### WHAT IS BEING ASKED
Your task is to reproduce, verbatim and without pictures, the lines from the opening of the listing through the line containing "orange, 8), CD[2])".

++++++++++

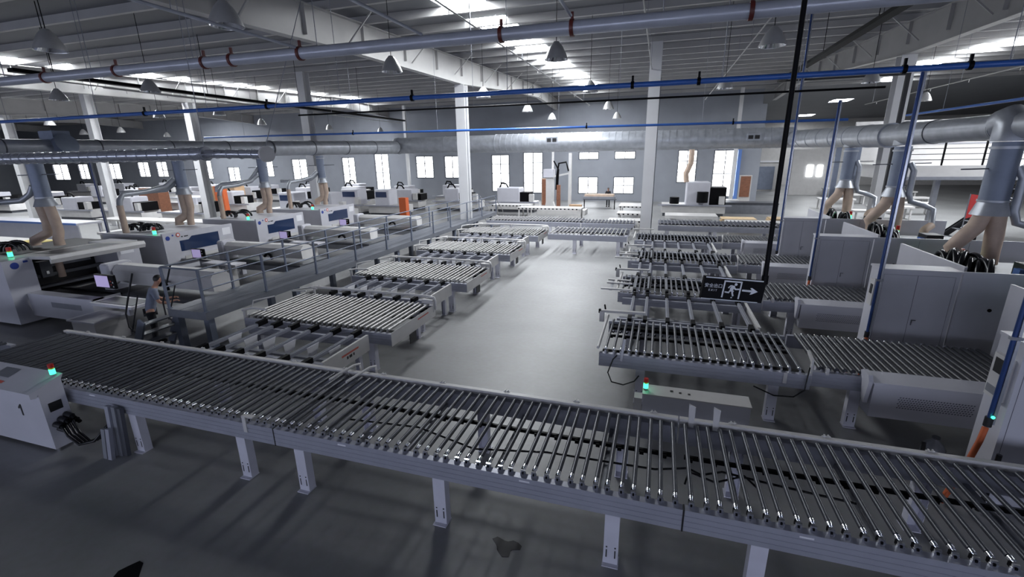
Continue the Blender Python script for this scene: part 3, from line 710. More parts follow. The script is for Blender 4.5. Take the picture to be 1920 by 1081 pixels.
# orange plug at the foot of the second conduit
CD = [o for o in COL.objects if o.name.startswith('vertical_conduit')]
part('orange_cable', MB().tube([(4.39,10.78,.93),(4.38,10.76,.75),(4.40,10.74,.5),(4.38,10.7,.02)], .035, orange, 8), CD[1])
part('orange_cable', MB().tube([(4.39,14.93,1.08),(4.37,14.9,.9),(4.39,14.88,.75),(4.36,14.85,.02)], .035, orange, 8), CD[2])

def coil(c, R, n, tilt, m, r=.035, seed=0):
    rnd = random.Random(seed); b = MB()
    for k in range(n):
        a = rnd.uniform(-.25,.25)+tilt; rr_ = R*rnd.uniform(.75,1.05); pts = []
        ox, oy = rnd.uniform(-.08,.08), k*.1-n*.05
        for i in range(21):
            t = math.pi*(i/20)
            pts.append((c[0]+ox+rr_*math.cos(t)*math.cos(a), c[1]+oy+rr_*math.cos(t)*math.sin(a), c[2]+rr_*math.sin(t)*.95+r))
        b.tube(pts, r, m, 8)
    return b
CL = ['on the nearest right machine', 'on top of the second right machine', 'on top of the third right machine', 'on the farthest right machine']
for k in range(4):
    y = 6.92+4.1*k
    cc = thing('hose_coil', 'looping thick black hoses '+CL[k], 'hoses', (6.8, y+2.3, 1.98), 'black hose loops on the right machines')
    part('hose_loop', coil((6.55, y+1.85, 1.985), .48, 7, 1.2, hose, .055, k), cc)
    part('hose_loop', coil((6.68, y+1.15, 1.985), .46, 7, 1.25, hose, .055, k+20), cc)
    part('blower_box', MB().box(7.6, 8.0, y+1.2, y+1.7, 1.985, 2.3, blackm).box(7.5, 7.6, y+1.3, y+1.5, 1.985, 2.2, bluepaint), cc)
    beacon((7.6 if k != 1 else 7.3, y+3.0, 1.985), 'green signal beacon '+CL[k], r=.05, h=.34)

# ================================================================== SUCTION DUCTS
def duct_run(b, a, c, r0, r1, m, rings=1.2, n=24, rm=None, rw=.03):
    a, c = Vector(a), Vector(c); L = (c-a).length; k = max(1, int(L/rings)); d = (c-a)/L
    b.cyl(a, c, r0, m, n, r1)
    for i in range(k+1):
        p = a + d*(L*i/k); q = r0+(r1-r0)*i/k
        b.cyl(p-d*rw, p+d*rw, q+.018, rm or m, n)
    return b
lm = thing('main_duct', 'long grey suction duct running away over the left machines', 'duct', (-19.5, 9, 5.2))
part('duct_pipe', duct_run(MB(), (-19.5, 9.4, 5.22), (-19.5, 20, 5.3), .24, .34, duct, 2.4, 24, greyd, .02), lm)
part('duct_pipe', duct_run(MB(), (-19.5, 20.0, 5.3), (-19.5, 32.3, 5.5), .38, .47, duct, 2.8, 24, greyd, .025), lm)
b = MB().box(-19.85, -19.15, 10.6, 11.1, 4.85, 5.75, ductb).cyl((-19.14,10.85,5.3),(-18.98,10.85,5.35), .33, ductb, 20)
part('damper_box', b, lm)
part('elbow', MB().tube([(-19.5,9.4,5.22),(-19.5,9.1,5.2),(-19.7,8.8,5.1),(-20.3,8.6,4.9)], .25, duct, 16), lm)
rm_ = thing('main_duct', 'thick grey suction duct running away over the right machines', 'duct', (8.2, 12, 5.2))
part('duct_pipe', duct_run(MB(), (7.6, 14.3, 5.2), (7.6, 20, 5.2), .29, .36, duct, 2.8, 24, greyd, .02), rm_)
part('duct_pipe', duct_run(MB(), (7.6, 20, 5.2), (7.6, 32.3, 5.45), .40, .48, duct, 1.6), rm_)
part('duct_pipe', duct_run(MB(), (7.6, 8.0, 5.15), (7.6, 14.3, 5.2), .26, .29, duct, 2.8), rm_)
fd = thing('cross_duct', 'very wide silver cross duct spanning the hall below the far roof', 'duct', (-6, 33, 5.6))
part('duct_pipe', duct_run(MB(), (-19.6, 33, 5.62), (-11.5, 33, 5.62), .58, .60, duct, 4), fd)
part('duct_pipe', duct_run(MB(), (-11.5, 33, 5.62), (7.6, 33, 5.55), .63, .60, duct, .42, 32), fd)
part('end_elbow', MB().lathe((-19.6,33,5.62), [(0,-.62),(.3,-.55),(.5,-.36),(.6,0),(.5,.36),(.3,.55),(0,.62)], duct, 24), fd)
parts('vent_grille', MB().box(-7.6,-7.32,32.33,32.42,5.62,5.86,ink).box(-7.22,-6.94,32.33,32.42,5.62,5.86,ink).box(-7.68,-6.86,32.36,32.44,5.5,5.95,duct), fd)
parts('vent_grille', MB().box(5.0,5.26,32.33,32.42,5.5,5.72,ink).box(5.36,5.62,32.33,32.42,5.5,5.72,ink).box(4.92,5.7,32.36,32.44,5.4,5.82,duct), fd)
# second smaller return duct crossing in front
sd = thing('return_duct', 'slim ribbed silver duct at the left crossing in front of the main duct', 'duct', (-20, 13, 5.0))
p0, p1, p2 = gy(-40, 299, 7.6), gy(385, 288, 7.6), gy(500, 289, 7.6)
part('duct_pipe', duct_run(MB(), p0, p1, .125, .125, shiny, .3, 20, None, .008), sd)
part('duct_pipe', duct_run(MB(), p1, p2, .085, .085, shiny, .3, 16, None, .008), sd)
part('clamp', MB().cyl(p1-Vector((.05,0,0)), p1+Vector((.05,0,0)), .14, greym, 16).tube([p1+Vector((-.1,-.13,-.03)), p1+Vector((.3,-.12,0)), p1+Vector((.55,-.1,.02))], .02, greym, 6), sd)
part('end_cap', MB().cyl(p2+Vector((-.02,0,0)), p2+Vector((.04,-.02,0)), .155, white2, 20), sd)
part('hanger_rod', MB().tube([p2+Vector((0,0,.15)), (p2.x+.9, 8.9, roofz(9)-.2)], .008, greym, 6), sd)
part('hanger_rod', MB().tube([p1+Vector((0,0,.1)), (p1.x, p1.y, roofz(p1.y)-.2)], .007, greym, 6), sd)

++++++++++

### RESPONSE BELOW
Continue the Blender Python script for this scene: part 3, from line 710. More parts follow. The script is for Blender 4.5. Take the picture to be 1920 by 1081 pixels.
# orange plug at the foot of the second conduit
CD = [o for o in COL.objects if o.name.startswith('vertical_conduit')]
part('orange_cable', MB().tube([(4.39,10.78,.93),(4.38,10.76,.75),(4.40,10.74,.5),(4.38,10.7,.02)], .035, orange, 8), CD[1])
part('orange_cable', MB().tube([(4.39,14.93,1.08),(4.37,14.9,.9),(4.39,14.88,.75),(4.36,14.85,.02)], .035, orange, 8), CD[2])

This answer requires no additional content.